Days when decades happen

Viewed through this lens, such events seem like almost random happenings that emerge from the excesses of social media mechanics.

With participants who mostly never set out to end up there.

True, perhaps this isn’t entirely unprecedented.

It took months for the French revolutionaries to decide what to do with King Louis XVI once they had him, for instance.

And that revolution continued along its murderous way in unscripted chaos for years.

Maybe the real difference is just that these things seem to pop-up and attract global attention within weeks, rather than over decades.
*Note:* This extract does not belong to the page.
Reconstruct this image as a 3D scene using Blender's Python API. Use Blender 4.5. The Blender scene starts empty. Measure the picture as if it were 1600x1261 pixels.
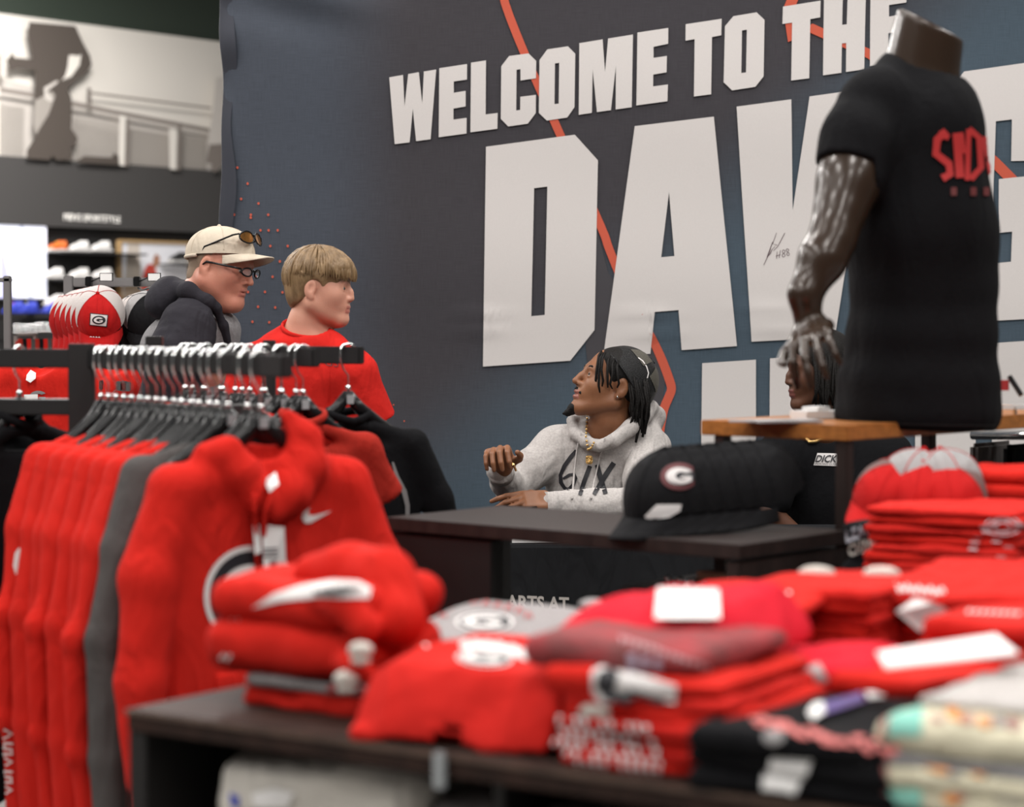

Karl Marx’s Das Kapital was published in 1867. More than 50 years passed before the Bolshevik’s established the Soviet Union – communism’s first State-level touchdown – in Russia.

You wonder if it would now take a summer.

Then again, there’s a lot else to be going on with these days.

Every week some new unparalleled mania.

Maybe what protects us is the sheer noise of it all. A new Marx might not be heard for long enough for anyone to really listen.

Or maybe it would happen quicker, like everything else does these days, as we spin towards the singularity?

If that thought bubbles to the top of global consciousness, just remember you heard it here first.

p.s. A friend mentioned the Arab Spring of late 2010 when we talked about this theory. My memory was it had involved more peer-to-peer communication – direct messages between young people – rather than having been nurtured by algorithms. It seems social media played some disputed role, however. So this has potentially been going on for a decade.